Great interest has been generated over Steve Harvey’s plainly transparent and particularly moving interview on TBN of late. The many responses to his very emotional display range from positive compliments to overt criticism. Central in the debate is one single unarticulated, but still apparent dichotomy. Can one be emotionally pained, and yet not be spiritually changed? Common today in many an organized church is the uninhibited freedom to be securely open and emotionally expressive. However, does an animated display of a person’s emotions certify one’s spirituality and validate one’s legitimate faith? We need to explore this further.

Paul boldly distinguishes worldly grief from Godly grief in his commentary to the Corinthians in Chapter 7. His second epistle notes several distinct characteristics of Godly sorrow or grief. Godly grief is clearly different because:

1. It begins with clear conviction—the acknowledgment of wrong (9a)
2. It includes genuine regret—sorrow for one’s sinful behavior (9b)
3. It brings about repentance—an obvious change of life’s course(10a)
4. It leads to salvation—deliverance from one’s sinful ways (10b)
5. It leaves no regrets—void of any sense of enduring guilt (10c)
6. It is confirmed by conversion—a new commitment to the things of God (11)
7. It also encourages others—provides needed strength to the church (13)

If the Apostle is right, then it is clear that any expression of mournful emotions that is absent of these qualities should be regarded as suspect. The acid test of true Godly remorse reveals a clear transformative result. If a redemptive change does not emerge from one’s sorrow, the Bible indicates such grief ends only in death (see vs. 10).

Think about it. When is the last time you observed a genuinely penitent sinner consumed by indisputable remorse for their errant ways? If you haven’t seen it in a while, this could mean we are guilty of welcoming many a person to join-the-church, but few sinners to repentance. I pray this is not true!
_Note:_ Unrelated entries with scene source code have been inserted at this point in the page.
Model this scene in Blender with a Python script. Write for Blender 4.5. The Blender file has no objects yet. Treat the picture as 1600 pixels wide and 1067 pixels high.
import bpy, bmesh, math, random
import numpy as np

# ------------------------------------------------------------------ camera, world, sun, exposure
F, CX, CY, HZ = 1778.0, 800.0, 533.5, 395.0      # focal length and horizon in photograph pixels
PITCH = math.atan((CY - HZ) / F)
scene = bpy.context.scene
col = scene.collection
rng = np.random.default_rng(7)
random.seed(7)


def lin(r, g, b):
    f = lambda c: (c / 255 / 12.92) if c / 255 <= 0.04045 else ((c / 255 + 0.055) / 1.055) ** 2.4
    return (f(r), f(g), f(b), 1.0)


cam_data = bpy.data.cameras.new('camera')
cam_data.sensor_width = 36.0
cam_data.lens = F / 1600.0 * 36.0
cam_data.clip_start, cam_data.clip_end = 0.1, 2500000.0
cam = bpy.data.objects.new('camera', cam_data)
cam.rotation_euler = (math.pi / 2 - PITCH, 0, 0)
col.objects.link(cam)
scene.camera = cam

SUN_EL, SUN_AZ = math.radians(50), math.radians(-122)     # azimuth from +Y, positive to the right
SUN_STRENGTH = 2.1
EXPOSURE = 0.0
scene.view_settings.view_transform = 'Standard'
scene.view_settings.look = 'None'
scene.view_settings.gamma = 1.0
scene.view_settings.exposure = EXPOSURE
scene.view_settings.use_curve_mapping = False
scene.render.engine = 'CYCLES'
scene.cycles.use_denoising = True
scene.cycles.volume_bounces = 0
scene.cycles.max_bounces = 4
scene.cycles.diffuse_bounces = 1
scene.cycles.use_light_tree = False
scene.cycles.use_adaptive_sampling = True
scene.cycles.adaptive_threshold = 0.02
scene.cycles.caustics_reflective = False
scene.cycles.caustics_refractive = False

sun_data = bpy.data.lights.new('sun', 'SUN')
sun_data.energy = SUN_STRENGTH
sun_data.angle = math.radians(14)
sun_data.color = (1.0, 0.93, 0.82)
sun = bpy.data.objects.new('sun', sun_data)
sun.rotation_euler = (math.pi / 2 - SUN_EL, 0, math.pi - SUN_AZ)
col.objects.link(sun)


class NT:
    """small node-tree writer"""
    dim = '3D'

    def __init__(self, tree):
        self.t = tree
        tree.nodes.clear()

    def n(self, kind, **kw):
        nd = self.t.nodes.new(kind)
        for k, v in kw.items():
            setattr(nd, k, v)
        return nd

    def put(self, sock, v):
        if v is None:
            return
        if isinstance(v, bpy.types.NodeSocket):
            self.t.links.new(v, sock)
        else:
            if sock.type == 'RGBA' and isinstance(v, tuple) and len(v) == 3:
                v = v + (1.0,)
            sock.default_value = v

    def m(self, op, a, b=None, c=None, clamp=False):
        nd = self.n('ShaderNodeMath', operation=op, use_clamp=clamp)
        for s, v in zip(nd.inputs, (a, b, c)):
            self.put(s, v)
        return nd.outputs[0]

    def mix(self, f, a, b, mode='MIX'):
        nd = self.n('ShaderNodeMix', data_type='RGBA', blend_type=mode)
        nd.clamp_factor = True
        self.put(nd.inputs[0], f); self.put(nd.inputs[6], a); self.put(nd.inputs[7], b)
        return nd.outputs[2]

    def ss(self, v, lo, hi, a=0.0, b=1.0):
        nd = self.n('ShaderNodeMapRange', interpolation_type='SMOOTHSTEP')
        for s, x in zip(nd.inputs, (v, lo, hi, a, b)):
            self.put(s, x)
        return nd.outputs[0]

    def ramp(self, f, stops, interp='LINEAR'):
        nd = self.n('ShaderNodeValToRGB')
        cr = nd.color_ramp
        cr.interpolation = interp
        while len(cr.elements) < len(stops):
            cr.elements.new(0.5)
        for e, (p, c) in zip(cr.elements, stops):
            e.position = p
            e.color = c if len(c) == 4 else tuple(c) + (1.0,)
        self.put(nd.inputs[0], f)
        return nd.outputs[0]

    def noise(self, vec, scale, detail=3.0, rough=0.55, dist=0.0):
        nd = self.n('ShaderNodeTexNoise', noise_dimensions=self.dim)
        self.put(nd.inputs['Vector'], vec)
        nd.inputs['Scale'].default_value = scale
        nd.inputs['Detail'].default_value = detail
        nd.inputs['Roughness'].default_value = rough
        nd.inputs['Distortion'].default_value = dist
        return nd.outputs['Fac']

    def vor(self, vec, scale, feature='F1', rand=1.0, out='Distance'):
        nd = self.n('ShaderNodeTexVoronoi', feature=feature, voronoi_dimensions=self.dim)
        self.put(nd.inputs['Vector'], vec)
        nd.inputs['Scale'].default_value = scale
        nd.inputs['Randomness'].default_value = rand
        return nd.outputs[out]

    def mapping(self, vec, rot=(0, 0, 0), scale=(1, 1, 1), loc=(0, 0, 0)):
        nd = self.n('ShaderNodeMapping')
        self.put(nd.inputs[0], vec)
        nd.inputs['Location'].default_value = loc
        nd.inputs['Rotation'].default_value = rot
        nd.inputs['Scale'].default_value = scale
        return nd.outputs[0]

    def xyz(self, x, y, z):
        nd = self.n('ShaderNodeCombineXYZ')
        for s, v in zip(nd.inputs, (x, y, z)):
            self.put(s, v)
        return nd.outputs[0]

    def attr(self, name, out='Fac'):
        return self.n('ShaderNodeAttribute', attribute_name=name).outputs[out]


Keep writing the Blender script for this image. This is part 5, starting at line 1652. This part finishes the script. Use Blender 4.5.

The church of Jesus Christ is God’s center for corrective change. You see, change without correction falls tragically short. You don’t agree? Then, the next time you have a flat on your automobile, simply take the flat tire off and move it to a place where an inflated tire already sits. You will have change, but you will not have correction. The Lord wants us to experience change with correction. Jesus can help you!

Remember this! God loves each of us just as we are; however, He loves us too much to let us stay that way!